I will credit Mike for a couple of vaguely useful suggestions about checking on the quality of the town’s surface water, post-Hurricane Sandy, and on monitoring the volume of water in our groundwater aquifers. I’m certainly in favor of making sure we protect our water resources, but Chambers’ two proposals were lacking in details, such as a more fleshed out problem statement and some rough idea about what he has in mind and how much would it cost.

Regarding the post-Sandy surface water, why does he think inland water was affected? And as for the “aquifers,” does he mean there are discrete underground reservoirs or does he mean the underground streams that originate many miles away and flow through Charlestown on their way to the sea? I suppose he’ll explain all of this in one of his CCA columns. He does claim to have expertise on these subjects, having once worked for the US Geological Survey.  

Thankfully, the Citizens Forum segment of the January 28 meeting was brief so the Council could then move on to a much more interesting and important piece of business – talking to the organized Concerned Citizens of Bradford-Charlestown about what Charlestown can do to curb the environmental damage being done by the COPAR quarry.

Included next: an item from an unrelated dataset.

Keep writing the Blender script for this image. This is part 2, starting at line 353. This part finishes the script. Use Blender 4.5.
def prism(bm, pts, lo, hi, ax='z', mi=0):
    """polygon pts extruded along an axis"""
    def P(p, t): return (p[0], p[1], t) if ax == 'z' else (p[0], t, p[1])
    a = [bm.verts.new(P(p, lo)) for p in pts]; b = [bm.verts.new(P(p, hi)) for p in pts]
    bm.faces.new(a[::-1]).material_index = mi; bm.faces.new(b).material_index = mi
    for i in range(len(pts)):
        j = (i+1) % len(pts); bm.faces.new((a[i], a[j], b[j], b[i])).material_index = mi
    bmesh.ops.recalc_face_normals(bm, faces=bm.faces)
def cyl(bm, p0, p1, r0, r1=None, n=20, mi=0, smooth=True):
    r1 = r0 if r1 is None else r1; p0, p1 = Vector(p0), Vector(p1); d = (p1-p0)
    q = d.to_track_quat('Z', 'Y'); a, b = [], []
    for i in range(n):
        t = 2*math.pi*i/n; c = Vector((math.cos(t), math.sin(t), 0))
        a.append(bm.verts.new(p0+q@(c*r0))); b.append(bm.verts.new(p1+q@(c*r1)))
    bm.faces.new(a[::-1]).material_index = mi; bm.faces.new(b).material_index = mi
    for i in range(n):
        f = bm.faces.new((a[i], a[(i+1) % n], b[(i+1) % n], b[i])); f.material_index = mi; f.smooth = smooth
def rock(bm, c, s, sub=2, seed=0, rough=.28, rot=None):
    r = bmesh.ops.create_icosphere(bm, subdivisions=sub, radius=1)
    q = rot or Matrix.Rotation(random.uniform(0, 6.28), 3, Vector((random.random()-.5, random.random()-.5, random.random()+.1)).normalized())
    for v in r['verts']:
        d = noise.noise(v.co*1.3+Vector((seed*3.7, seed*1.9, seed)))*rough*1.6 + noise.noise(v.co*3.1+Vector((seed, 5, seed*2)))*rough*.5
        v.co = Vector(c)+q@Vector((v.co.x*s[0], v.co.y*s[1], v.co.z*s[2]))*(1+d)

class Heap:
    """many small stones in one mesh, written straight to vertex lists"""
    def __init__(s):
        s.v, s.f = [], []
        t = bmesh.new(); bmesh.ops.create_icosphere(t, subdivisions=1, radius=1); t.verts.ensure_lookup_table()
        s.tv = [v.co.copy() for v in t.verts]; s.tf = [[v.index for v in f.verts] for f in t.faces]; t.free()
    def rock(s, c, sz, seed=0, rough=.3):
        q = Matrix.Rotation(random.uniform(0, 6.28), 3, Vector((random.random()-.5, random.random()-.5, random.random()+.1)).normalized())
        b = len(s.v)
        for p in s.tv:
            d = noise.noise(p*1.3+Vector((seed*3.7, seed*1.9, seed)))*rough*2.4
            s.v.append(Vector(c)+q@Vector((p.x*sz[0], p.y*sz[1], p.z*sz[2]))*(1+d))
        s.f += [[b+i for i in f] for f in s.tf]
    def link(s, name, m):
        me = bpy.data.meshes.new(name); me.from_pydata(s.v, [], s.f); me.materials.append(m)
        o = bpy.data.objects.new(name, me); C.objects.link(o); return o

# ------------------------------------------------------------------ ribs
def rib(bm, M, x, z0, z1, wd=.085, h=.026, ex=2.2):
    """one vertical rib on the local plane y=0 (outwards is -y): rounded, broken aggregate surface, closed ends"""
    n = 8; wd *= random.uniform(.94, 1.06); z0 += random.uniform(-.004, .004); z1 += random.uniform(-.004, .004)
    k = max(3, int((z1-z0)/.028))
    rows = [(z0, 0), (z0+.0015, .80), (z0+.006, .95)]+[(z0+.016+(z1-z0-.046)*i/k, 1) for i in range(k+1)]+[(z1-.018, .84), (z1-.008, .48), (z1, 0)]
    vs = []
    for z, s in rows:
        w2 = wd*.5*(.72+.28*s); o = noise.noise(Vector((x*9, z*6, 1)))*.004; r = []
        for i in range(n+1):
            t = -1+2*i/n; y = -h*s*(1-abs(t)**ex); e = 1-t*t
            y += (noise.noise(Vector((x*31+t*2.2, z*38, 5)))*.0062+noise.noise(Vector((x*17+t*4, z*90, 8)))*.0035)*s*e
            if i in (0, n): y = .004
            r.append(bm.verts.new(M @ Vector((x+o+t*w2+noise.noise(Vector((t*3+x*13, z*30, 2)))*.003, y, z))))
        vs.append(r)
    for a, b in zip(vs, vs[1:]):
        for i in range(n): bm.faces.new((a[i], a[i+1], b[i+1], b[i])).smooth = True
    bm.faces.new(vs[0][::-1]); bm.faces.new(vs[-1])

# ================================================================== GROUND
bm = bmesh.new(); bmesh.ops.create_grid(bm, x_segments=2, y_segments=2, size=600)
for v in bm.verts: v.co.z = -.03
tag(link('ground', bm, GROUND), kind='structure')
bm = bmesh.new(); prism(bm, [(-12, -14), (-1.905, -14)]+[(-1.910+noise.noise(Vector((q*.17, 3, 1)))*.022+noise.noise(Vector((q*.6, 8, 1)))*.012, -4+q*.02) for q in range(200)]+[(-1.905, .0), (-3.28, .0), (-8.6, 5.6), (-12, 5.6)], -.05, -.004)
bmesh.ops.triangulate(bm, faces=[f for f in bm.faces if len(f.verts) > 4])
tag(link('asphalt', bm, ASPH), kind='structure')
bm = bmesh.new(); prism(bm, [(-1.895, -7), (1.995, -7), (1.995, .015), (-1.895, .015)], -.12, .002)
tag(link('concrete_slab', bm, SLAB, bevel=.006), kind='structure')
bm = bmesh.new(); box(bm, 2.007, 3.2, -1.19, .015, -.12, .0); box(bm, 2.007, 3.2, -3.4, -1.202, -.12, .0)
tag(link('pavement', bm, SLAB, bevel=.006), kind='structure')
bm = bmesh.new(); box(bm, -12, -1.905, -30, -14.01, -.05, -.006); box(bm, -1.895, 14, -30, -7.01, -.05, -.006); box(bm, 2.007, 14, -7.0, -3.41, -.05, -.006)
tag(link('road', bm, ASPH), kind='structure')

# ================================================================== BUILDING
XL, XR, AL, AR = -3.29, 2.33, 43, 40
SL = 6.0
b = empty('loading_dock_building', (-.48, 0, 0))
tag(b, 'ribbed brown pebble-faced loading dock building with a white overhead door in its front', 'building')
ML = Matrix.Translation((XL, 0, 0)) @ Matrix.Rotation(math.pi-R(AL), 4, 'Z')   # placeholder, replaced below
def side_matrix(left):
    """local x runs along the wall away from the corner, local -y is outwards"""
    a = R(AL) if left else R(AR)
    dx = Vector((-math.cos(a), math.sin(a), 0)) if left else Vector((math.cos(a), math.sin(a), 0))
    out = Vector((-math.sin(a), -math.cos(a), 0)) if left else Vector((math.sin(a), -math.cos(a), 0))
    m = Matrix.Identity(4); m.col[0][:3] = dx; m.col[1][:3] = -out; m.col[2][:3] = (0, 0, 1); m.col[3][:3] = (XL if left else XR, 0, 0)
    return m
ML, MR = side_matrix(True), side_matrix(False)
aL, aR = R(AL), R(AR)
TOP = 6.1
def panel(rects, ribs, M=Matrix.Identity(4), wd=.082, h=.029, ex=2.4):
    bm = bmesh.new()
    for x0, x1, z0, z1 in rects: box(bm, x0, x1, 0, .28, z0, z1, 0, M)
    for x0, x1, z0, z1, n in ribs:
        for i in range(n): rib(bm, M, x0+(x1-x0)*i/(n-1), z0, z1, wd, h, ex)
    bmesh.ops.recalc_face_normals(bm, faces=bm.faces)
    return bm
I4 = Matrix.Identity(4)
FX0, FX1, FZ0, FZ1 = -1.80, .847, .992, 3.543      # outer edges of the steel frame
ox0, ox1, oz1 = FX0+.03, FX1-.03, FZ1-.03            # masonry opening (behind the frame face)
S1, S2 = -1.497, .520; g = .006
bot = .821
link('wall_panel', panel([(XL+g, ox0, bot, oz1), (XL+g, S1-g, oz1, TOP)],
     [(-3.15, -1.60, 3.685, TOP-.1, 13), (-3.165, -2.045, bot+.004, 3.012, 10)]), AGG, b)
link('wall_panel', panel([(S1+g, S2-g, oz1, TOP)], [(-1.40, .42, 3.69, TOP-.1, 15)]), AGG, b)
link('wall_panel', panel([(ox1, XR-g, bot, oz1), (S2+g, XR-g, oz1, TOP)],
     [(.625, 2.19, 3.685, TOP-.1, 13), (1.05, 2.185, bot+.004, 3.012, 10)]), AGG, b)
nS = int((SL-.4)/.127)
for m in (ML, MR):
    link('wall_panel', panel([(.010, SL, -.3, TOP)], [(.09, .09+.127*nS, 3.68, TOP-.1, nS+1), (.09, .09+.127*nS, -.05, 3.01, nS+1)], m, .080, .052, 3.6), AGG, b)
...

Click here to watch and listen for yourself – and judge whether I am exaggerating or made anything up.

FOOTNOTES:



[1] The CCA believes that one of the criteria for appointment to a town position is that you pledge to work against the mission you sign on to uphold. Thus, if you want to be on the Affordable Housing Commission, you should oppose affordable housing. To be on the Planning Commission, you should oppose everything.

[2] And, adding irony to irony, these needed new volunteers would be working out of the Cross Mills firehouse that the CCA’s actual leader, Planning Commissar Ruth Platner, tried to block from being built.

[3] If he wants it done for cheap by volunteers, maybe Areglado should ask the Coastal Pond Management Commission to do it.

[4] You can read Mike’s frequent “Chamberpot” editorials on the CCA website. Recently, the CCA started adding the disclaimer that they don’t necessarily approve of what Chambers or anyone else posts on their website. They simply allow the items to be posted. On their official website.

But the CCA wants you to believe that the Charlestown Town Democratic Town Committee, which does not own or operate Progressive Charlestown or have anything whatsoever to do with its production, controls Progressive Charlestown’s content. Go figure.

[5] Cross Mills on Route 1A. Dunn’s Corner on Route 1. Charlestown Fire District’s firehouse on Route 2.